Francesco: “Ricordo le chiacchiere iniziali nelle quali dicevamo Fortuna che non siamo amici perché il fatto che Niccolò sia il mio migliore amico, si rifletteva sulla difficoltà di una comunicazione onesta e, visto il delicato lavoro che dovevamo fare, serviva guardarsi negli occhi e prendersi a pizze metaforiche e prendere le decisioni. Poi siamo diventati amici. Il momento in cui Tommaso ha fatto le proposte, è cambiato qualcosa. Ha raddrizzato elementi fondamentali per la struttura, perché Tommaso è un esperto di struttura, ma mi sono davvero illuminato nel momento in cui ha fatto due proposte precise e lì ho pensato: Che figata! Ecco, è proprio quello che ci serviva! Da lì siamo diventati tre”.
Dalla produzione avete avuto indicazioni o diktat?
Niccolò: “Il privilegio di avere avuto due produttori che sono due scappati di casa come noi, ha fatto sì che ci permettessero di inventarci un metodo di lavoro. Il lavoro è stato molto bello perché abbiamo avuto divergenze e scontri ma ne abbiamo sempre tirato fuori cose fruttuose. Non sono mai stati fatti discorsi gerarchici, cosa che ci ha permesso di lavorare su piani paritari. Sono stati sempre trasparenti su tutto”.

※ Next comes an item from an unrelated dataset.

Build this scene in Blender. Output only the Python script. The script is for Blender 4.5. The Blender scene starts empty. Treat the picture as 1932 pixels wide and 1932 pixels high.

Francesco: “Diciamo che i Manetti si sono collocati come fratelli maggiori. Sono per noi dei punti di riferimento grazie all’esperienza enorme che hanno fatto. Ma non l’hanno mai fatta pesare, stando al nostro fianco e anzi supportandoci”.
Tommaso: “Nella mia esperienza, è stato forse l’unico film in cui la produzione ha messo la sceneggiatura al punto giusto. E a Venezia, dove avevo altre opere, ho visto la differenza. Essere voluto in sala così come alla conferenza stampa, non è scontato. E infatti non c’è alcun precedente simile nella mia carriera… Il fatto è che noi sceneggiatori facciamo un lavoro che è boarder line perché devi essere trasparente nei movimenti per privilegiare l’idea di fondo e non l’ego. Ti metti al servizio della storia. Dall’altra parte è terribile la situazione perché ci impegniamo con tutte le nostre forze per supportare e sopportare personaggi spesso difficili. È un lavoro che in certi momenti ti frustra perché magari salvi delle opere e non c’è niente da fare, non compari neanche nell’ultima riga. In questo caso invece, Niccolò e Francesco sono stati straordinari e le rare volte in cui non sono stato citato, si sono dispiaciuti. Il problema è che i giornalisti non hanno la cultura della citazione dello sceneggiatore. Per loro è un film del regista. Basti pensare che prima di Venezia, avevo tre opere al Festival (il documentario “Marcia su Roma”, il corto “Nostos” e il film “Margini”), sono andato da un ufficio stampa per diventare suo cliente e mi ha risposto che non avrebbe potuto fare nulla per me, che avrebbe preso soldi inutilmente…”.